As outside some God seemed to turn the taps up higher and the rain fell even more strongly he said: “With the summer we’ve had, you can’t tell me global warming is really happening.”

I wanted to slap him and yell that he’d totally missed the point, but instead I nodded at his empty glass and asked “same again?”

*

Click save.

Close file.

Shut down.

Fade to black.

1 comment:

  1. Funny I have been thinking about the topic a lot this week for the following reasons:

    1) Australia has terrible fires in the South but floods in the North. Everyone shocked and says "how terrible".
    2) England heaviest snow fall for 18 years (how many weather records have been broken in the last three years in the UK e.g. hottest April, wettest June since records began...). Everyone in SA talking about it.
    3) SA has been having a drought and everyone seems to be commenting "yes we are having very strange weather this year, lets hope it rains soon" (strange weather apperently a global phenomenon)
    4) Report published which shows change in climate worse than experts most pessimistic predictions made in 2007, growing demand for fuel in developing countries blamed.

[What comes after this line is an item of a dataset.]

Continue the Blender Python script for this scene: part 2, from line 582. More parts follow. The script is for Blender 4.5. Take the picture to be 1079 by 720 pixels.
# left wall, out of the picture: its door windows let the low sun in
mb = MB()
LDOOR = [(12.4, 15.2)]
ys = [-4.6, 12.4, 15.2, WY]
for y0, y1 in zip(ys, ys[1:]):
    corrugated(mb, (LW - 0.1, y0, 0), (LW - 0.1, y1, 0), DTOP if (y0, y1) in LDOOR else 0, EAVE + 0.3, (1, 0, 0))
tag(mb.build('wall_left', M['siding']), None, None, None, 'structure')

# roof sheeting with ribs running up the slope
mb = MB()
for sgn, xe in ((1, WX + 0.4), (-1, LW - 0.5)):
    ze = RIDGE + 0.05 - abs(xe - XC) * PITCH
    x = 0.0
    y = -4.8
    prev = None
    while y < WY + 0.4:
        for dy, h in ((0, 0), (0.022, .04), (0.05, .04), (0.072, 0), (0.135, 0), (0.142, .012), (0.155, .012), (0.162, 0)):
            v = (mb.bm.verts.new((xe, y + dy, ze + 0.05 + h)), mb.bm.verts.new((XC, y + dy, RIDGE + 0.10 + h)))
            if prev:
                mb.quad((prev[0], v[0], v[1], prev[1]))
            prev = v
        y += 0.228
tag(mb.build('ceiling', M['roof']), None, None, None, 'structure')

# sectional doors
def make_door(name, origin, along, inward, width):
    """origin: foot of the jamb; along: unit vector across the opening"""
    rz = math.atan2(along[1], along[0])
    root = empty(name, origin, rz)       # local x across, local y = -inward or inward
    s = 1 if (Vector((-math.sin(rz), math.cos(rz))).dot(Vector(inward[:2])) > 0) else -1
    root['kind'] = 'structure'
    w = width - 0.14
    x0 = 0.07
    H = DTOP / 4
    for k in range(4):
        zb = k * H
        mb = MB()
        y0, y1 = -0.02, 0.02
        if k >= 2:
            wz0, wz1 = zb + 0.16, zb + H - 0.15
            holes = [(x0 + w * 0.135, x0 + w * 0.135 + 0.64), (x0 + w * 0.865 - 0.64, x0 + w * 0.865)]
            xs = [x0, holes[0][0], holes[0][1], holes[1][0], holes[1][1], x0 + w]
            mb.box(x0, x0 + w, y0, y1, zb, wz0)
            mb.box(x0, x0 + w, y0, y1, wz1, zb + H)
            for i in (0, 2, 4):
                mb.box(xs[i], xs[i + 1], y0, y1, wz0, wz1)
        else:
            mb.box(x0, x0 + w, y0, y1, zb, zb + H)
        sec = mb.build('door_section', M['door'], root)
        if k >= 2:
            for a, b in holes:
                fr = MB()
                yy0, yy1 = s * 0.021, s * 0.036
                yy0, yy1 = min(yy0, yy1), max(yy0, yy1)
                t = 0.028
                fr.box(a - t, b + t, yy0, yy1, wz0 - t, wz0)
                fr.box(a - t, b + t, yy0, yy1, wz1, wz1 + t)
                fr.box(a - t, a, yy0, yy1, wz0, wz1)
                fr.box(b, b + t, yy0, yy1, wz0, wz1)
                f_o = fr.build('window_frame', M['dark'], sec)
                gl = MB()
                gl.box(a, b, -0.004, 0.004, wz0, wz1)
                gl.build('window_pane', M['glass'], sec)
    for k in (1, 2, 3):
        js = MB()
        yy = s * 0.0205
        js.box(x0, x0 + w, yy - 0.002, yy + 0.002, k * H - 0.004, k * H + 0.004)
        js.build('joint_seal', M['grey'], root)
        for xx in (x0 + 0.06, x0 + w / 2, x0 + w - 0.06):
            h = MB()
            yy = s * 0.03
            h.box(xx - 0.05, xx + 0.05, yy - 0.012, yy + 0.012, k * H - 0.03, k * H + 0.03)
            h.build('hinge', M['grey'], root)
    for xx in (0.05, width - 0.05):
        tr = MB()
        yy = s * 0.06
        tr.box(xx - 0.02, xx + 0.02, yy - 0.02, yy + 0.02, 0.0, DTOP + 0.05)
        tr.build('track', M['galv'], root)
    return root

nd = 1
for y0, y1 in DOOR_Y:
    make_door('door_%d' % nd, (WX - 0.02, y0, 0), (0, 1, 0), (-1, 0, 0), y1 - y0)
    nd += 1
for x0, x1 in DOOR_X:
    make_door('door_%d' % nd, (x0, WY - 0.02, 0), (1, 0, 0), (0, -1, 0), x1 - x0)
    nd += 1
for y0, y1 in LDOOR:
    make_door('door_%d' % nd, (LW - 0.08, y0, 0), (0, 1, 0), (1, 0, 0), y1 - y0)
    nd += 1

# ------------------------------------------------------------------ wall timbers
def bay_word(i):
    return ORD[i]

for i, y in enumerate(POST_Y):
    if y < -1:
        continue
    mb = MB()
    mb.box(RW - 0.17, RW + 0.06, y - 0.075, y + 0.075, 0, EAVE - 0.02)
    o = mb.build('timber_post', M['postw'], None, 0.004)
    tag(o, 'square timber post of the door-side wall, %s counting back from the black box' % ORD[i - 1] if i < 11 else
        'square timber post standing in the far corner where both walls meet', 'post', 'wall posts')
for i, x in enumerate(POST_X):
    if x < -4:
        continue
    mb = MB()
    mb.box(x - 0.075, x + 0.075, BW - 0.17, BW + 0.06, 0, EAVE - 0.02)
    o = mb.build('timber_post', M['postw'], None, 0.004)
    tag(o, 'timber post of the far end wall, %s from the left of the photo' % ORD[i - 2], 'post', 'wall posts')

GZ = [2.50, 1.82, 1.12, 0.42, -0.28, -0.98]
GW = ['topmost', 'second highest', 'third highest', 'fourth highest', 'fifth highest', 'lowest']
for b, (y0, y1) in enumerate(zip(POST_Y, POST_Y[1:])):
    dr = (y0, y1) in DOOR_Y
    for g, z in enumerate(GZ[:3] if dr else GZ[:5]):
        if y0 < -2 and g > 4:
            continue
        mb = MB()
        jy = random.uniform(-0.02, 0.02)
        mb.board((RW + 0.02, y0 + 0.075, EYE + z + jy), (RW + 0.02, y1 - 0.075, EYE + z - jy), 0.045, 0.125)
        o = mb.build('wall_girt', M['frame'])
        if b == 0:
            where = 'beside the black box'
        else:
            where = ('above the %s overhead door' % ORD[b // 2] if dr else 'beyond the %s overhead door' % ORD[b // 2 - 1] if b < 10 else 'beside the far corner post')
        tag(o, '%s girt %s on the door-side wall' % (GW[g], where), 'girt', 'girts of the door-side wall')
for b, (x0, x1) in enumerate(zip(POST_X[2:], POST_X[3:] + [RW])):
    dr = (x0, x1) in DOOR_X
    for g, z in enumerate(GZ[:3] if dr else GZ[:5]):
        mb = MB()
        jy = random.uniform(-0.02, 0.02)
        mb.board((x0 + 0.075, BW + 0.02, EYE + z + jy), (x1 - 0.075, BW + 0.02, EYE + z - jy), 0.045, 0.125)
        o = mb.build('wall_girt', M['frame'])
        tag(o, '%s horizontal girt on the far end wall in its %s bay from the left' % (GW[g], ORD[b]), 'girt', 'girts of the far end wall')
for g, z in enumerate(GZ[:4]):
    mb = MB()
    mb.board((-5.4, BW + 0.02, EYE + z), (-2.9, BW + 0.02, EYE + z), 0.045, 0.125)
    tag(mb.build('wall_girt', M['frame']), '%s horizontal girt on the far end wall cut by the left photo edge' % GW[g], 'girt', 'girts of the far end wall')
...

Much greater action to combat global warming needed urgently. Nobody comments.
    5) Re-emergence of my insominia led me to be staring out the window at 4am and to wonder 'why are there so many lights on in the middle of the night'?
    6) Helped a intelligent teenage girl with homework about cars and whether they are a need or a want. When I asked her why cars are bad she didn't know. Turns out shes never heard of pollution, the green house effect, climate change, global warming etc.

    It would be easy to say that education about global warming is the key to solving the problem, yet the West knows all about it and what has been done??

    Uncomfortable topic, scary stuff. Anyway I shall go back to writing more emails on my coal powered laptop, then I shall drive to the air conditioned gym where I will run on a electric treadmill whilst watching TV and listening to my MP3 player so that I can burn off all the excess calories I consumed this week, whilst many in the world are starving because the burning of fossil fuels means their crops won't grow.